— BEGIN Data lines —

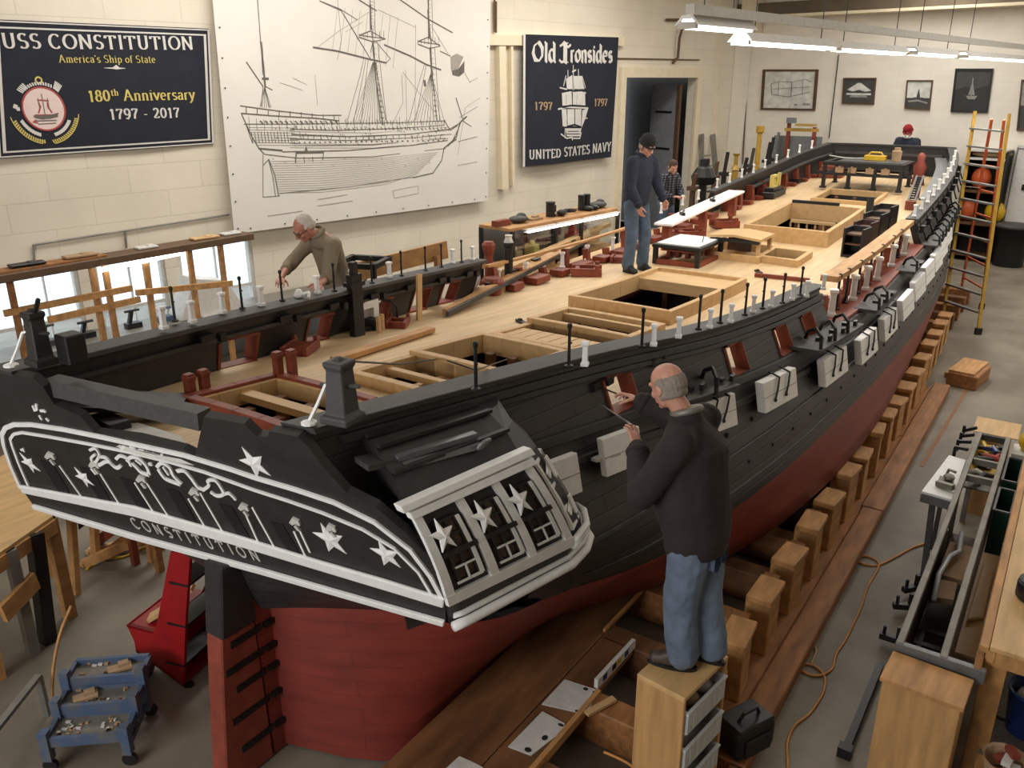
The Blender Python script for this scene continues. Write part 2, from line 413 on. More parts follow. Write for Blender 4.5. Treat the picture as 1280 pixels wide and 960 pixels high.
tag(b.build('pipe', M_['pipe'], M=WALLM), 'thin twin pipe coming down to the ledge right of the canvas drawing', 'pipe')
# doorway: casing, dark room behind it and an open grey leaf
b = MB(); cw = 0.22
b.box((da0 - cw / 2, DW - 0.03, dz / 2), (cw, 0.1, dz)); b.box((da1 + cw / 2, DW - 0.03, dz / 2), (cw, 0.1, dz)); b.box(((da0 + da1) / 2, DW - 0.03, dz + 0.12), (da1 - da0 + 2 * cw, 0.1, 0.24))
d1 = struct(b.build('door_1', M_['cream'], M=WALLM))
b = MB(); am = (da0 + da1) / 2
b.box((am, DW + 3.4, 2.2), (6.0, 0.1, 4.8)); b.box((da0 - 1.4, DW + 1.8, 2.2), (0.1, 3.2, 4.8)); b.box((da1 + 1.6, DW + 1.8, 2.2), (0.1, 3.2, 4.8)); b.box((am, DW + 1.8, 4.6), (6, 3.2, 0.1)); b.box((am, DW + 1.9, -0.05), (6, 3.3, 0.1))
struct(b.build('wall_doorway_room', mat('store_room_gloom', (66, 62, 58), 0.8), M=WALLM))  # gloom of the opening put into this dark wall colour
b = MB(); b.bar((da1 - 0.50, DW + 0.25, 2.15), (da1 - 0.30, DW + 1.2, 2.15), 0.05, 4.25); lf = b.build('door_leaf', mat('grey_door', (140, 143, 146), 0.5), d1)
b = MB(); b.box((da1 - 0.52, DW + 0.18, 2.15), (0.12, 0.1, 4.25)); b.build('door_edge', M_['dkwood'], d1)
b = MB()
for z in (3.55, 2.55): b.bar((da1 - 0.52, DW + 0.40, z), (da1 - 0.38, DW + 1.0, z), 0.03, 0.05)
b.build('door_rail', M_['iron'], d1)
b = MB(); a0, z0 = lw(806, 108); b.box((da0 + 0.75, DW + 1.0, 4.25), (0.9, 0.10, 0.06)); t = b.build('strip_lamp', M_['tubedim'], M=WALLM)
tag(t, 'glowing strip lamp inside the dark doorway', 'lamp')
# white shelf unit with boxes seen in the doorway
tm = thing('store_shelf', 'narrow white shelf unit standing inside the doorway', 'shelf', WALLM @ T(da0 + 0.95, DW + 1.2, 0))
b = MB()
for dx in (-0.35, 0.35): b.box((dx, 0, 1.35), (0.06, 0.4, 2.7))
b.build('upright', M_['white'], tm)
b = MB()
for z in (0.3, 0.95, 1.6, 2.1, 2.6): b.box((0, 0, z), (0.7, 0.4, 0.04))
b.build('shelf_board', M_['white'], tm)
for q, (z, c_) in enumerate([(2.27, 'white'), (1.80, 'grey'), (1.12, 'offwhite')]):
    b = MB(); b.box((0.02 * q, -0.03, 0.12), (0.5, 0.28, 0.24)); b.box((0.02 * q, -0.18, 0.12), (0.3, 0.02, 0.06))
    tag(b.build('storage_box', M_[c_], M=WALLM @ T(da0 + 0.95, DW + 1.2, z - 0.15 + 0.02 + (0.0 if q else 0)), bev=0.01), ['white box on the upper shelf inside the doorway', 'grey box on the middle shelf inside the doorway', 'off-white box on the low shelf inside the doorway'][q], 'box')
# far wall: crane beam, cable drops, column
b = MB(); o0, z0 = fw(950, 24); o1, z1 = fw(1290, 4)
b.box((AW - 0.25, (o0 + o1 - 3) / 2 + 0.3, z0 + 0.22), (0.4, abs(o1 - o0) + 4.5, 0.34)); struct(b.build('beam', mat('brown_beam', (96, 84, 68), 0.7, var=0.2, scale=2), M=WALLM))
b = MB(); b.box((AW - 0.3, (o0 + o1 - 3) / 2 + 0.3, z0 + 0.03), (0.5, abs(o1 - o0) + 4.5, 0.07)); struct(b.build('trim_5', M_['cream'], M=WALLM))
b = MB(); o2, z2 = fw(962, 5)
b.box((AW - 0.3, o2 + 0.35, 6.5), (0.5, 0.45, 1.8)); struct(b.build('column_bracket', M_['cream'], M=WALLM))
b = MB(); o2, z2 = fw(905, 30); b.box((AW - 0.2, DW - 0.18, HW / 2), (0.36, 0.34, HW)); struct(b.build('trim_6', M_['farwall'], M=WALLM))
def far_line(pts, r, m, label, cat, name):
    b = MB(); b.tube([(AW - 0.04, *fw(*p)) for p in pts], r, 6); return tag(b.build(name, m, M=WALLM), label, cat)
far_line([(938, 40), (929, 205)], 0.02, M_['pipe'], 'thin dark cable drop near the corner of the far wall', 'cable', 'cable')
far_line([(1049, 68), (1037, 172)], 0.014, M_['iron'], 'thin beaded cable hanging between the two left framed pictures', 'cable', 'cable')
# framed pictures on the far wall
def picture(quad, fcol, body, marks, label):
    P = [fw(*q) for q in quad]                     # TL TR BR BL
    t = thing('framed_picture', label, 'picture', WALLM)
    def fn(u, v, h):
        o_ = (P[0][0] * (1 - u) + P[1][0] * u) * (1 - v) + (P[3][0] * (1 - u) + P[2][0] * u) * v
        z = (P[0][1] * (1 - u) + P[1][1] * u) * (1 - v) + (P[3][1] * (1 - u) + P[2][1] * u) * v
        return (AW - 0.012 - h, o_, z)
    b = MB(); b.stroke([(0, 0), (1, 0), (1, 1), (0, 1)], 0.05, fn, 0, 0.05, closed=True); b.build('frame', fcol, t)
    b = MB(); b.prism([(0, 0), (1, 0), (1, 1), (0, 1)], fn, 0, 0.02); b.build('print', body, t)
    for q, (m, polys, strokes) in enumerate(marks):
        b = MB()
        for k_, pl in enumerate(polys): b.prism(pl, fn, 0.02, 0.023 + 0.001 * k_ + 0.002 * q)
        for pl, w in strokes: b.stroke(pl, w, fn, 0.02, 0.026 + 0.002 * q)
        b.build('image', m, t)
    return t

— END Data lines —

§ Task to carry out
Restate each line from the start of the listing through the line bearing "b.box((am, DW + 3.4, 2.2), (6.0, 0.1, 4.8));" word for word. Drop the pictures.

§ Reply to the task
The Blender Python script for this scene continues. Write part 2, from line 413 on. More parts follow. Write for Blender 4.5. Treat the picture as 1280 pixels wide and 960 pixels high.
tag(b.build('pipe', M_['pipe'], M=WALLM), 'thin twin pipe coming down to the ledge right of the canvas drawing', 'pipe')
# doorway: casing, dark room behind it and an open grey leaf
b = MB(); cw = 0.22
b.box((da0 - cw / 2, DW - 0.03, dz / 2), (cw, 0.1, dz)); b.box((da1 + cw / 2, DW - 0.03, dz / 2), (cw, 0.1, dz)); b.box(((da0 + da1) / 2, DW - 0.03, dz + 0.12), (da1 - da0 + 2 * cw, 0.1, 0.24))
d1 = struct(b.build('door_1', M_['cream'], M=WALLM))
b = MB(); am = (da0 + da1) / 2
b.box((am, DW + 3.4, 2.2), (6.0, 0.1, 4.8)); b.box((da0 - 1.4, DW + 1.8, 2.2), (0.1, 3.2, 4.8)); b.box((da1 + 1.6, DW + 1.8, 2.2), (0.1, 3.2, 4.8)); b.box((am, DW + 1.8, 4.6), (6, 3.2, 0.1)); b.box((am, DW + 1.9, -0.05), (6, 3.3, 0.1))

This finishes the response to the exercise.